Für uns bei «Zürich liest»:
Shantala Hummler

Shantala wird nicht mit Emeritus Tanner in den Ring der Ideologiekämpfe steigen, um sich den guten alten Tell-Mythos zerschlagen zu lassen. Sie wird sich auch nicht von Anna Schreiber auf die rote Couch legen lassen, um den Abgründen ihrer Grenzerfahrung als Prostituierte nachzuspüren. Weder wird sie sich fragen, ob die heutigen Prekariat-Journis zu Romanschreiberlingen werden, weil ihnen der Zaster fehlt oder weil der Unterschied zwischen harten Fakten und Fiktion hinfällig geworden ist, noch wird sie sich auf ein expressionistisches Pas de deux mit Dada-Pionierin Sophie Taeuber-Arp einlassen.

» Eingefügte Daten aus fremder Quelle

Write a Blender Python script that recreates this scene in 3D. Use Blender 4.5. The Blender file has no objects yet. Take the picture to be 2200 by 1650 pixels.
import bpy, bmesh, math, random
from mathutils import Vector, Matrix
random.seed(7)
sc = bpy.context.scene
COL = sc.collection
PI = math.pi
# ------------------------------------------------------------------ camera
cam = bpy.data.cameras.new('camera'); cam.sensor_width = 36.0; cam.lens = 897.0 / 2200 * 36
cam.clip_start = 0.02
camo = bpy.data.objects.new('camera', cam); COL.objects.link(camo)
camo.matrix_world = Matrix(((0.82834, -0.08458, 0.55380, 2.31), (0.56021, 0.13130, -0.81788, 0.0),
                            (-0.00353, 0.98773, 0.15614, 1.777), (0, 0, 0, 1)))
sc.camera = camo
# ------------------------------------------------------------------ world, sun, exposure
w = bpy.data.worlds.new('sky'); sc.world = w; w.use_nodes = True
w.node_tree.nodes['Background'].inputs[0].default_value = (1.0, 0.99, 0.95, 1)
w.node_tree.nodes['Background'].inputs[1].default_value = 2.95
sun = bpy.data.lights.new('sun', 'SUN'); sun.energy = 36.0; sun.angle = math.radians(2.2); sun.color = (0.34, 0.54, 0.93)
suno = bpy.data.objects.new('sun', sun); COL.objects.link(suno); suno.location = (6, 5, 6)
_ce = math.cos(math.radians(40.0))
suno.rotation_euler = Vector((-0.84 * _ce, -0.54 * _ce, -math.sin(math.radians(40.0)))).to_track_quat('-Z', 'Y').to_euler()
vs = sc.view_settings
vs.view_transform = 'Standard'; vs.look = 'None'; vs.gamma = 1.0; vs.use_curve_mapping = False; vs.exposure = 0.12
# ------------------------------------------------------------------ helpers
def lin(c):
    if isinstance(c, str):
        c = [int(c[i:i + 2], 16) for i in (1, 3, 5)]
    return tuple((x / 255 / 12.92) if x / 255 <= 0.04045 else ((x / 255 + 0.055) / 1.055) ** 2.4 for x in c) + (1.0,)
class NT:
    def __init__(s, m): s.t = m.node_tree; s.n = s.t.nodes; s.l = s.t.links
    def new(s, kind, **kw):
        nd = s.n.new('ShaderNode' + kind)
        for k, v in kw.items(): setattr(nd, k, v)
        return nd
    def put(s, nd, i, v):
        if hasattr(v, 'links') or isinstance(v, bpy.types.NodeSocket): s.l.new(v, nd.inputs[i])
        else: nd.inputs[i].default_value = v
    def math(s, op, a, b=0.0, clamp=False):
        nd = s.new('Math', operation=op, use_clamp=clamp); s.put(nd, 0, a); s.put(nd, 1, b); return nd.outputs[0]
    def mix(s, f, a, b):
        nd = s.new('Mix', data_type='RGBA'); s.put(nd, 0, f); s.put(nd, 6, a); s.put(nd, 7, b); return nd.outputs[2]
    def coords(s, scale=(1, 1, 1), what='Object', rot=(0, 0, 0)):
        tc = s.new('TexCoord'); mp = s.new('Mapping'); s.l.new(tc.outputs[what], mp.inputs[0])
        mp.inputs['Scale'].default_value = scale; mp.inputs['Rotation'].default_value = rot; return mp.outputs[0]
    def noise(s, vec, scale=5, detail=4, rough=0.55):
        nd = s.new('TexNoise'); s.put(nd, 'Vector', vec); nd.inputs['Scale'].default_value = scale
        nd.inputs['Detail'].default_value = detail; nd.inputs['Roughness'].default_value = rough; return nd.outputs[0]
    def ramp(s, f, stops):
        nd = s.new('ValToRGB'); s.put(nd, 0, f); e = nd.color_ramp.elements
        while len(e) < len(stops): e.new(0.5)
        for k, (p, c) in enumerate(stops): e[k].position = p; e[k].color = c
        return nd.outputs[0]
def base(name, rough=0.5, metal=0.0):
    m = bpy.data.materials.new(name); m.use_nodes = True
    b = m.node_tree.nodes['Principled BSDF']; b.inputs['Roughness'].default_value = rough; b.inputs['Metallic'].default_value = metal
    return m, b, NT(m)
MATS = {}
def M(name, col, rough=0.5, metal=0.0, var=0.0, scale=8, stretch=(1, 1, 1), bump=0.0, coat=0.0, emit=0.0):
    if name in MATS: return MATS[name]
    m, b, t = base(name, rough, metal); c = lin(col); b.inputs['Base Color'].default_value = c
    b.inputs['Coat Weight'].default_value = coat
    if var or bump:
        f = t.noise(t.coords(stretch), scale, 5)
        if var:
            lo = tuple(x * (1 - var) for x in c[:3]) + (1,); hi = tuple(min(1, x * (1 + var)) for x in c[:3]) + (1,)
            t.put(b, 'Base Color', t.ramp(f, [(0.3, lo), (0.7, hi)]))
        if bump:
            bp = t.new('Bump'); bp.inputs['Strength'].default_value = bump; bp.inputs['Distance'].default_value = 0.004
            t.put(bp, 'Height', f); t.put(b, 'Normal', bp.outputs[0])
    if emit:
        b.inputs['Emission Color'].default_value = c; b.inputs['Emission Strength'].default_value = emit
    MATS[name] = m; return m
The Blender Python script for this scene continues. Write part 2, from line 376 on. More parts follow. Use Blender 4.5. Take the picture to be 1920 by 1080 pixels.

All das hätte Shantala zweifellos gemacht, täte sie nicht, was ganz Zürich tut: Sie liest. Aber nicht irgendeinen Schund, sondern die Shortlist für den Schweizer Buchpreis. Denn beim Kritiker*innengespräch des Schweizer Buchjahrs wird sie ganz sicher sein, um dort die wichtigen Fragen zur Schweizer Gegenwartsliteratur zu klären: Ist das noch dystopisch oder nur noch kulturpessimistisch – oder etwa einfach realistisch? Sind die „Eidechsenkinder“ die neuen Verdingkinder? Und gibt es eine arkane Verbindung zwischen dem fürchterlichen Revival der 90s Airbrush-Shirts und der aktuellen Prominenz des Wolfmotivs in der Schweizer Literatur?

Wenn sie sich dann den Mund fusselig geredet hat und ihr die brennenden Augen vom exzessiven Lesen tränen, bleibt ihr nur noch Eines: Schreibend zu denken. Was das heissen könnte, hofft sie an der Sonntagsmatinée des «Wochenende über Schrift» zu ermitteln. Es wird aufregend!

Shantala Hummler studiert Kulturanalyse und Germanistik im Master an der Universität Zürich und ist nun schon zum zweiten Mal als Bloggerin für das Schweizer Buchjahr unterwegs.